begin STORED DATA

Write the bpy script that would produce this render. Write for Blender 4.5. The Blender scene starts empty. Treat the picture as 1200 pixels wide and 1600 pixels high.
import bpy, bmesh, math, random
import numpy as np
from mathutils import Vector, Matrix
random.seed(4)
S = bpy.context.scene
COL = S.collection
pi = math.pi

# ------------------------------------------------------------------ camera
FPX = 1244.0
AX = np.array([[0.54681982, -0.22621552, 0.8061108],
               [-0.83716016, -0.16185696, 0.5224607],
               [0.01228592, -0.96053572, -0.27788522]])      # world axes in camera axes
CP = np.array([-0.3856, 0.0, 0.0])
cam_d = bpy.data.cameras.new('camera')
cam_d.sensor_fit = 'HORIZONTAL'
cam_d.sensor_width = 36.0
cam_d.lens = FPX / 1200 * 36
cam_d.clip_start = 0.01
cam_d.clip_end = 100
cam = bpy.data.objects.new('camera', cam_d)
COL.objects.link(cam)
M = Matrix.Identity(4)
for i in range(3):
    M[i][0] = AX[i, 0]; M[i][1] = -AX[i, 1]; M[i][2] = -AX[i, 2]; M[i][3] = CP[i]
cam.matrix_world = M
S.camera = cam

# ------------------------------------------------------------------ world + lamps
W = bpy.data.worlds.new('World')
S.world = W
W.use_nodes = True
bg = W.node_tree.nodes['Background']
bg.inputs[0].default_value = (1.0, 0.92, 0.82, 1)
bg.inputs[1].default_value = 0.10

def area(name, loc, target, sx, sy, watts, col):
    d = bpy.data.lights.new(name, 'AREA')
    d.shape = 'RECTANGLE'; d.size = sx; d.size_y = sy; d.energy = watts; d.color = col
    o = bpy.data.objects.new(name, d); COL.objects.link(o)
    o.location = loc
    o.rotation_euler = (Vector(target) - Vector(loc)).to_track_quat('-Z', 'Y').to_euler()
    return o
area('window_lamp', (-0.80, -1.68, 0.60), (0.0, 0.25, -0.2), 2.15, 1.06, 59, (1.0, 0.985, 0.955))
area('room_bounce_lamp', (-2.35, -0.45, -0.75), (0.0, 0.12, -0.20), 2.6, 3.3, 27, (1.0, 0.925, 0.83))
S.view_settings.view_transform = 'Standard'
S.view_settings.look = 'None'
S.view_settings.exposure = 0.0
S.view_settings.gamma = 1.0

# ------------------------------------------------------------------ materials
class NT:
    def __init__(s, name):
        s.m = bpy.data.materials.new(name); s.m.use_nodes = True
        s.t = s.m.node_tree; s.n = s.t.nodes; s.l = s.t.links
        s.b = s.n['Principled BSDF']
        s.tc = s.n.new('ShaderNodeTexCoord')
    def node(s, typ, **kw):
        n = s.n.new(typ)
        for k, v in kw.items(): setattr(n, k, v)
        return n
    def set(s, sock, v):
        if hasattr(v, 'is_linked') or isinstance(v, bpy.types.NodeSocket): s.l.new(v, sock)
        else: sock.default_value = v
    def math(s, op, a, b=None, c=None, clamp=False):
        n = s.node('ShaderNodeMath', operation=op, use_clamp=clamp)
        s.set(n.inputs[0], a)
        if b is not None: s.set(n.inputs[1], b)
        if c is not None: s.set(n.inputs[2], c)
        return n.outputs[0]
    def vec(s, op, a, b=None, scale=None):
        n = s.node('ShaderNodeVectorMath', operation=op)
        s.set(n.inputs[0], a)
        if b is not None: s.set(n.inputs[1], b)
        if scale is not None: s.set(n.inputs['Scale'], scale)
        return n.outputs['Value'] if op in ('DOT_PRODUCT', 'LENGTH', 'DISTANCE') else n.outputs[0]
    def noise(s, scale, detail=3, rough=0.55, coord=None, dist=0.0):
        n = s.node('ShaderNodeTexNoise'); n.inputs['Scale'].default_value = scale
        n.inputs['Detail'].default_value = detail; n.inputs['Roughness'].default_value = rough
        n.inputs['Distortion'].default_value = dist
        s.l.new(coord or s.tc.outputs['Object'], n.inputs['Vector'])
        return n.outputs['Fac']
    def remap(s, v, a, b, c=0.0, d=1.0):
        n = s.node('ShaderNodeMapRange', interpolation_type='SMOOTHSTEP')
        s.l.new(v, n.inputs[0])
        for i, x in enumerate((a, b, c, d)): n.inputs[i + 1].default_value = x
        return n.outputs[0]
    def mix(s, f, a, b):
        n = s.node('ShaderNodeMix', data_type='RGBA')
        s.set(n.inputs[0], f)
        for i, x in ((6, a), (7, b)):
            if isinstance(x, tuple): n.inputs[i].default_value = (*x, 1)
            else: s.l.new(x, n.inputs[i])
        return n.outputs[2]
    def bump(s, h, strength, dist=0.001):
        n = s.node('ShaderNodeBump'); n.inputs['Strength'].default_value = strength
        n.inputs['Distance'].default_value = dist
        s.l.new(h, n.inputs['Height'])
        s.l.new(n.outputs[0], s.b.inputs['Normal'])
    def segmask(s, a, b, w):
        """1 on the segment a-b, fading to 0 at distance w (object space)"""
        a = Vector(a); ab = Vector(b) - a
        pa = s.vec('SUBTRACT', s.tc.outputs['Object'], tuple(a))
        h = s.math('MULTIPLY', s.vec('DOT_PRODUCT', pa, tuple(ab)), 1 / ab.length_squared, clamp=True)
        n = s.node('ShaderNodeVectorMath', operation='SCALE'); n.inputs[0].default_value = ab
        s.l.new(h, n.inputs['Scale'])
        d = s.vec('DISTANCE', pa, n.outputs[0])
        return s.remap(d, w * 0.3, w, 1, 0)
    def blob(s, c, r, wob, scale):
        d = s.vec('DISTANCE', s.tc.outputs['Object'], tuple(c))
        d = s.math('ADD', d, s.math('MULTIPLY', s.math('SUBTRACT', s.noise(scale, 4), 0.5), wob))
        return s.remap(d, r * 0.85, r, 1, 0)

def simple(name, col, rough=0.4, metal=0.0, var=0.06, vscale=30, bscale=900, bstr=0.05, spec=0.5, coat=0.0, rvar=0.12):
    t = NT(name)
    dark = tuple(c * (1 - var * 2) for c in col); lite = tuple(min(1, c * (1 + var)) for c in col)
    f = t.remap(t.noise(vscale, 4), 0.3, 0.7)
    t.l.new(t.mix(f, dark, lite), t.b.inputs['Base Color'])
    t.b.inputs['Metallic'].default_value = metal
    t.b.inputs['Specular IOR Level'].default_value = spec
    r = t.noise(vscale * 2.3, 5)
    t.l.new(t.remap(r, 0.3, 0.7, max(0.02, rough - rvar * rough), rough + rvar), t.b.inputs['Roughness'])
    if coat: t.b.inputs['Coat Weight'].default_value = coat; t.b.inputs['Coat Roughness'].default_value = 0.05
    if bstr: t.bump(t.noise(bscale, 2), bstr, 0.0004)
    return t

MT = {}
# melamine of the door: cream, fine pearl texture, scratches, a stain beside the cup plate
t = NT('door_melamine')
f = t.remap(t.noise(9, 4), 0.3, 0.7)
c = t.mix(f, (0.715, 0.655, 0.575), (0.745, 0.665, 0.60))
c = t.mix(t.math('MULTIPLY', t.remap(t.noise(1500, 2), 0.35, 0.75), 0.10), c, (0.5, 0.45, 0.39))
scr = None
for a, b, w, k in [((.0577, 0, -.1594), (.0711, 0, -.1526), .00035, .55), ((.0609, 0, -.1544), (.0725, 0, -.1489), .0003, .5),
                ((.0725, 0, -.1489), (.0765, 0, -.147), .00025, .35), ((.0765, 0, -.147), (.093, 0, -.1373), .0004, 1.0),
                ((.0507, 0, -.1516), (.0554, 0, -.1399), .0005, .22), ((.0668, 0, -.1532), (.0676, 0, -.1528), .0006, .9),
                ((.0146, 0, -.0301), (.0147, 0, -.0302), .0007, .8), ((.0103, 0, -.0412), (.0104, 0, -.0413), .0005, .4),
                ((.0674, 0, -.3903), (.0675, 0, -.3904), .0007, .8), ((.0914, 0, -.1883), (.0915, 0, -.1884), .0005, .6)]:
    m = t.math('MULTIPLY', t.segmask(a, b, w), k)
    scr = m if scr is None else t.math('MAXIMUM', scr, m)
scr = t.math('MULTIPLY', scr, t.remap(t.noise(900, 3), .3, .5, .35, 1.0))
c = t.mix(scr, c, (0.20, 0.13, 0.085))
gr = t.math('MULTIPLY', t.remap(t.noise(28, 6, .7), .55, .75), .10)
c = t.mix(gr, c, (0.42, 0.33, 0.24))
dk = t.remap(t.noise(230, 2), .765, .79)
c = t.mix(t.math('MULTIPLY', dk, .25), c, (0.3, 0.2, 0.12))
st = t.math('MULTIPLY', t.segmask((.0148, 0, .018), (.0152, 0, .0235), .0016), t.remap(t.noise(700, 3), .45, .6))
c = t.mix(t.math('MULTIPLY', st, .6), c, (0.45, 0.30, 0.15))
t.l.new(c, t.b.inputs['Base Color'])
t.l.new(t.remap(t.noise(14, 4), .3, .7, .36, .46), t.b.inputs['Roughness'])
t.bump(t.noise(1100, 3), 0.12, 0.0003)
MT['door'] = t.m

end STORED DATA

From the first line of the data above to the line holding "bg.inputs[1].default_value = 0.10", reproduce each line exactly; emit no other lines.

**TASK SOLUTION**
Write the bpy script that would produce this render. Write for Blender 4.5. The Blender scene starts empty. Treat the picture as 1200 pixels wide and 1600 pixels high.
import bpy, bmesh, math, random
import numpy as np
from mathutils import Vector, Matrix
random.seed(4)
S = bpy.context.scene
COL = S.collection
pi = math.pi

# ------------------------------------------------------------------ camera
FPX = 1244.0
AX = np.array([[0.54681982, -0.22621552, 0.8061108],
               [-0.83716016, -0.16185696, 0.5224607],
               [0.01228592, -0.96053572, -0.27788522]])      # world axes in camera axes
CP = np.array([-0.3856, 0.0, 0.0])
cam_d = bpy.data.cameras.new('camera')
cam_d.sensor_fit = 'HORIZONTAL'
cam_d.sensor_width = 36.0
cam_d.lens = FPX / 1200 * 36
cam_d.clip_start = 0.01
cam_d.clip_end = 100
cam = bpy.data.objects.new('camera', cam_d)
COL.objects.link(cam)
M = Matrix.Identity(4)
for i in range(3):
    M[i][0] = AX[i, 0]; M[i][1] = -AX[i, 1]; M[i][2] = -AX[i, 2]; M[i][3] = CP[i]
cam.matrix_world = M
S.camera = cam

# ------------------------------------------------------------------ world + lamps
W = bpy.data.worlds.new('World')
S.world = W
W.use_nodes = True
bg = W.node_tree.nodes['Background']
bg.inputs[0].default_value = (1.0, 0.92, 0.82, 1)
bg.inputs[1].default_value = 0.10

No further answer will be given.